Hace unos días, noches más bien, dejé mis escritos para contemplar la película Omagh. No tengo costumbre de hacer comentarios técnicos acerca del séptimo arte. Más bien, por deformación profesional y por seguir haciendo honor al titulo de este blog, son las ideas, el conocimiento que puede aportar, las reflexiones que me provoca, lo que me interesa. En este caso, insertos en nuestro país en el famoso proceso de paz, no pude menos de comparar el (insoluble) problema que plantea el film con lo que puede suceder entre nosotros. A pesar de que ninguna situación es idéntica a otra, sólo porque existen algunas muy similares, podemos aplicar ideas generales a muchas de ellas: de otro modo no podría haber ciencia ni reflexión acerca de asunto alguno.

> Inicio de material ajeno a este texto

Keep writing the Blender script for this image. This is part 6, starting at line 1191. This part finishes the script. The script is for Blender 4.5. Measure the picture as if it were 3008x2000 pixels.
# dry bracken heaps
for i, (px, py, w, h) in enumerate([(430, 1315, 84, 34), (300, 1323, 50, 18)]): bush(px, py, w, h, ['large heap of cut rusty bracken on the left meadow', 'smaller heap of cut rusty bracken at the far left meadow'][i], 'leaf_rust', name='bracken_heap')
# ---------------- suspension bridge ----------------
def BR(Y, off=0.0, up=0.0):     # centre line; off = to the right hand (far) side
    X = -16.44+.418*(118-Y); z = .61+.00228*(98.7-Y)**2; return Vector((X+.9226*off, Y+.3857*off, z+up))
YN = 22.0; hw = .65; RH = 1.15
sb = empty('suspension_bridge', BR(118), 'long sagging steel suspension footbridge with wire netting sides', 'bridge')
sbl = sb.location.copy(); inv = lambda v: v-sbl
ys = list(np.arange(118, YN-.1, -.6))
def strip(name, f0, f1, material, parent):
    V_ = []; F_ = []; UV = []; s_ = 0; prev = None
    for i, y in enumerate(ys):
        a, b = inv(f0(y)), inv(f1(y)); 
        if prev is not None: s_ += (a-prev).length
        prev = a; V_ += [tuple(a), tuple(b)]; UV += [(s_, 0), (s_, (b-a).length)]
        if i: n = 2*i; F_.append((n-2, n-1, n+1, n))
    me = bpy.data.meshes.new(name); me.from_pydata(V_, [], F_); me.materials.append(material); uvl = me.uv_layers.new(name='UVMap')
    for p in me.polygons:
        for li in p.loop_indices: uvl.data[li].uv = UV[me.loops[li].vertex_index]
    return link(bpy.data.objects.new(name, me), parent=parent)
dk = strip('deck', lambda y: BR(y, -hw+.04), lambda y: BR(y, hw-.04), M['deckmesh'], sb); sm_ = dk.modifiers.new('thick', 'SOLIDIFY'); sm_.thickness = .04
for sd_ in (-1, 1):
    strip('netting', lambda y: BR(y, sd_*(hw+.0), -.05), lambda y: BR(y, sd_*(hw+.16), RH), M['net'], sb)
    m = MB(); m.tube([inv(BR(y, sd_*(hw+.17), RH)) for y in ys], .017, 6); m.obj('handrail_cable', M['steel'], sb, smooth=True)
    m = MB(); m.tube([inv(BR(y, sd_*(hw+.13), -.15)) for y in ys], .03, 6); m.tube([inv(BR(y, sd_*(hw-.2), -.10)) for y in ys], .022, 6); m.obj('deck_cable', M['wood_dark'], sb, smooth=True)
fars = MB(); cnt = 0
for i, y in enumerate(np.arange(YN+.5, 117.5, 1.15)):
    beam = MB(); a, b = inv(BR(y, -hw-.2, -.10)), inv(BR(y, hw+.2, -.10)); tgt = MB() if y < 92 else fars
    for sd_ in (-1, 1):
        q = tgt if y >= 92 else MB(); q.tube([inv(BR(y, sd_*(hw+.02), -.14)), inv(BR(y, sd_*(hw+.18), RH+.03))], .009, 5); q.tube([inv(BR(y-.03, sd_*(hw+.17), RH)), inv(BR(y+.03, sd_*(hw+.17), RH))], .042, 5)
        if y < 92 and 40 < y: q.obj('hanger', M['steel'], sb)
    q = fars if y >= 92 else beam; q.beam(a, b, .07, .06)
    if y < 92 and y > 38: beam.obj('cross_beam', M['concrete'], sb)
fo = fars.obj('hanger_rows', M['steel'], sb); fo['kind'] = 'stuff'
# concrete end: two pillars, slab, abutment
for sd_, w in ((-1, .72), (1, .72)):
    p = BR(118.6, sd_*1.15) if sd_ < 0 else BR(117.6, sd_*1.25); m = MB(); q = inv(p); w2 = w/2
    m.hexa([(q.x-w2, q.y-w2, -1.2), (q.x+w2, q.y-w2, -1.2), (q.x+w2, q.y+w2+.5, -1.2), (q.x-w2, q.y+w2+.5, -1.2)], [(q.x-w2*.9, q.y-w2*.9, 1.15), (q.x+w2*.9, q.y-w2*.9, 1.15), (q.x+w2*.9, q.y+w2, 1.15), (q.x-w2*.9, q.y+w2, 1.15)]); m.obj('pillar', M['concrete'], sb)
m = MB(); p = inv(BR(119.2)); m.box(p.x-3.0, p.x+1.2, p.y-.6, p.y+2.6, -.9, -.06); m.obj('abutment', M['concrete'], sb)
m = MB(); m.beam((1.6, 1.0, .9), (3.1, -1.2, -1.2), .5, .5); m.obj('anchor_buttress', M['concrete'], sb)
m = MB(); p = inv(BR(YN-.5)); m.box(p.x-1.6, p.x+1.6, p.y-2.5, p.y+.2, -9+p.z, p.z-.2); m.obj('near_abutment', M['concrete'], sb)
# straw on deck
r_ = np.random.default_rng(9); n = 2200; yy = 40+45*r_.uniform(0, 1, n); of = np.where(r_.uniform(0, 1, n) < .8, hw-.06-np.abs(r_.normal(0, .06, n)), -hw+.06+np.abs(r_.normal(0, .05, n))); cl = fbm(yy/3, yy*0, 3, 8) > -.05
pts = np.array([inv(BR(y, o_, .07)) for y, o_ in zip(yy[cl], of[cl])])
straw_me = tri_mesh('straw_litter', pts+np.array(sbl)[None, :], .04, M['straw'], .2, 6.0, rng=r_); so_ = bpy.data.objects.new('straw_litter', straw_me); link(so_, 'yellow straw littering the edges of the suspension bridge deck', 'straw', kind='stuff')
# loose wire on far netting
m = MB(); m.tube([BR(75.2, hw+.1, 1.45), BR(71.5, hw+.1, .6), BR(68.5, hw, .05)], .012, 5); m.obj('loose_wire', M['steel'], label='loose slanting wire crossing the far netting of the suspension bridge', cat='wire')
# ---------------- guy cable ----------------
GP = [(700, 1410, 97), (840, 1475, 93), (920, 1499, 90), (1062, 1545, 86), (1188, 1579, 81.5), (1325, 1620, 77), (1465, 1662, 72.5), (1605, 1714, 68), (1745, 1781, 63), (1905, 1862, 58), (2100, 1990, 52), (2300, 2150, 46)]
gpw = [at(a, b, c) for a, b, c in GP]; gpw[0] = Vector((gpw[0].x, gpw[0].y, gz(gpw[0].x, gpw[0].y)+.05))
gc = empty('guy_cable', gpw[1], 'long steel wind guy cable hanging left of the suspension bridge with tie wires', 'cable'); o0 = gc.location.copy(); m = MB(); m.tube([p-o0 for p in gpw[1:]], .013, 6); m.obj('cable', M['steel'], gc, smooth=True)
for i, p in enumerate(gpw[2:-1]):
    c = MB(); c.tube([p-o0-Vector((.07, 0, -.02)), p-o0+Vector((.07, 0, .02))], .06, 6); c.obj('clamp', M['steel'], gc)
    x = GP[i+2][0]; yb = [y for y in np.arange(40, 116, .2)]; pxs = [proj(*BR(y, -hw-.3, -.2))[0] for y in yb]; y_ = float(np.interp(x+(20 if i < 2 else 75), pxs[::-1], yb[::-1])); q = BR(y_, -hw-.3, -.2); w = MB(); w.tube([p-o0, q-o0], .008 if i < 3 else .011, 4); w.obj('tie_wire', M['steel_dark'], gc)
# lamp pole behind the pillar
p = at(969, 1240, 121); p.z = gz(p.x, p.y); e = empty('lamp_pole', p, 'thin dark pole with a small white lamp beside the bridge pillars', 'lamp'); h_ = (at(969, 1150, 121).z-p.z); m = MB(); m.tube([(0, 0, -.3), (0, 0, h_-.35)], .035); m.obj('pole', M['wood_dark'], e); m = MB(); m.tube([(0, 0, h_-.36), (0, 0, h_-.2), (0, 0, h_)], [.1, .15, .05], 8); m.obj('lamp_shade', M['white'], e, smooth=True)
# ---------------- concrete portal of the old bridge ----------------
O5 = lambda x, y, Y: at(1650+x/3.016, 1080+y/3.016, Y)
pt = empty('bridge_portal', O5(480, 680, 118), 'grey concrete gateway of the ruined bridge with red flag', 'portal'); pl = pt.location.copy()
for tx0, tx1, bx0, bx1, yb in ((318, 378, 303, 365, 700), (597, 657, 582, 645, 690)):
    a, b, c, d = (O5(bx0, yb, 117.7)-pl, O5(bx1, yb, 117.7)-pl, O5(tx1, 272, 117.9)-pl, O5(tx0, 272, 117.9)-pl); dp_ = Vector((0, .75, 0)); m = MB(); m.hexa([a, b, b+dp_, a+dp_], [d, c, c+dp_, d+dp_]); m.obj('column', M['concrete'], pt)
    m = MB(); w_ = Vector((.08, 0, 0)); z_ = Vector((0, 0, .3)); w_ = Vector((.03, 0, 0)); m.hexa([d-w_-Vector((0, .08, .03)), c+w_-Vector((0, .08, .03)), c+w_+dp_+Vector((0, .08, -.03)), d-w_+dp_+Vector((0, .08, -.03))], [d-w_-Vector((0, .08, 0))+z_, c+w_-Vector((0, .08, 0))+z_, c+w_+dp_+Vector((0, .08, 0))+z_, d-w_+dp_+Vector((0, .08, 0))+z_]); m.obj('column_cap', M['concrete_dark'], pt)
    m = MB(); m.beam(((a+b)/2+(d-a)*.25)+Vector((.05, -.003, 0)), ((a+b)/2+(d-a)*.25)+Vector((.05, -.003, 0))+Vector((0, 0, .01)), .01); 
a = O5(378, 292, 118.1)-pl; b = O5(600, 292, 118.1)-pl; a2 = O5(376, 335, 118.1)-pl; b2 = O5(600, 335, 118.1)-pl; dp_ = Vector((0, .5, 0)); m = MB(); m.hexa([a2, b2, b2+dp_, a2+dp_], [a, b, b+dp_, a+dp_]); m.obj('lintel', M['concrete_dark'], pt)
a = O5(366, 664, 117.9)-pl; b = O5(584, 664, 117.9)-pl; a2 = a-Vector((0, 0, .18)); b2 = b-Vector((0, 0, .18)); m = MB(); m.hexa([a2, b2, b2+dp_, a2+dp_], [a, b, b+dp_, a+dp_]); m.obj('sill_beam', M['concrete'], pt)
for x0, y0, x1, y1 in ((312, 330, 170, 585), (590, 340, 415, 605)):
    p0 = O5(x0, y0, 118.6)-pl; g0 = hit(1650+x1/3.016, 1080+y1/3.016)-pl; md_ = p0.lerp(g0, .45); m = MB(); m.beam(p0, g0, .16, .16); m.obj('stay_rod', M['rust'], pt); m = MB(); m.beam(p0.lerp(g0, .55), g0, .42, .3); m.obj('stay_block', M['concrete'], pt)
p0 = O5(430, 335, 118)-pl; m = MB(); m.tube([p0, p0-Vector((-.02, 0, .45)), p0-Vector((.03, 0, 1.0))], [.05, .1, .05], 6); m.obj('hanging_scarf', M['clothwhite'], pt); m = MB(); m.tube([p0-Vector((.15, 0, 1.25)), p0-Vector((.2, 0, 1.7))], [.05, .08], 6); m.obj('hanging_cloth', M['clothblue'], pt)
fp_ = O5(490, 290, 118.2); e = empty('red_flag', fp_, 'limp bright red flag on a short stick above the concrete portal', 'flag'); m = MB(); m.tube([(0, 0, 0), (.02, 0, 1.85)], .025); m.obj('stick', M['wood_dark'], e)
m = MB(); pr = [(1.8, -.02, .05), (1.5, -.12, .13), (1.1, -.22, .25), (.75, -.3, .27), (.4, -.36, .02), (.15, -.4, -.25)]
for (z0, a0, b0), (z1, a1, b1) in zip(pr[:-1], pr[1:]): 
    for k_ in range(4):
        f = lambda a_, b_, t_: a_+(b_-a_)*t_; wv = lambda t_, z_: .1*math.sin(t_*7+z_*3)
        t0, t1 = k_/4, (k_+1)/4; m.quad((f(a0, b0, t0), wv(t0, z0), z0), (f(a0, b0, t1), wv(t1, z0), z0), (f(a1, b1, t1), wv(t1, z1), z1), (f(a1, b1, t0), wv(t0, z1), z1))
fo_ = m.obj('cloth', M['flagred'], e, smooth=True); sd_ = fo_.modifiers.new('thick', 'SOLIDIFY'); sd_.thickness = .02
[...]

Plantea la película, como es sabido, el atentado del ”Ira Auténtico” en pleno proceso de paz y la desesperación de las familias que ven cómo nadie hace nada por encontrar, encerrar, juzgar y castigar a los asesinos. Porque hacerlo supondría mayores dificultades para esa paz tan deseada durante decenios. ¿No sucedió cosa parecida en nuestra transición cuando se renunció al castigo de los antiguos colaboradores de la dictadura y sus matanzas? ¿No se decidió el olvido para no caer en una nueva guerra civil, que hubiera sido más desastrosa que cualquier otra alternativa? ¿No esperamos dramas similares en España ante la situación de Euskadi? ¿Acaso las asociaciones de víctimas del terrorismo no temen ver paseando tranquilamente a los asesinos de sus allegados por las mimas calles por donde llevan años arrastrando su dolor? ¿No será así a cambio de acallar para siempre las pistolas y metralletas y no aumentar el número de las víctimas?
¿Víctimas inocentes o víctimas culpables? Acaso pueda servirnos de algo la teoría que sobre el cristianismo elaboró ya hace años Renée Girard. Defiende este que, antes del drama de la crucifixión de Cristo, toda sociedad mítica había considerado a las víctimas culpables y, por tanto, merecedoras del castigo impuesto. Postura que hemos vivido durante años al escuchar, tras un atentado, que la víctima “algo habrá hecho” para merecer tan definitivo castigo. Plantea, por el contrario, que el cristianismo introduce la decisiva novedad de la víctima inocente. Idea que, a pesar de la milenaria herencia cristiana del País Vasco, no parece haya abundado mucho en los años de la violencia etarra. Como, por otro lado, tampoco en la “católica” España del franquismo.
Sea lo que sea, en tiempos de pensamiento arreligioso, lo único claro es que las víctimas lo son, en muchos casos -como sucedía en la película que nos produce estas reflexiones- por mala suerte, por estar en el lugar equivocado, en el momento equivocado. “Daños colaterales”, se diría en el lenguaje cínico de nuestra época, daños inevitables para acabar con el verdadero culpable que, en la mayor parte de las ocasiones, no sufre ningún daño. ¿Ejemplos? ¿Cuántos afganos han muerto mientras Bin Laden parece seguir viviendo en sus refugios? ¿Cuántos iraquíes mientras Sadam se eterniza en los juzgados? ¿Cuántas víctimas inocentes fueron asesinadas en la guerra civil sin alcanzar jamás a Franco, cuántas sin rozar apenas la piel del comunismo realmente existente en aquellos años? ¿Cuántas en nuestra tierra sin que España y Francia hayan cedido un ápice ante las pretensiones de ETA?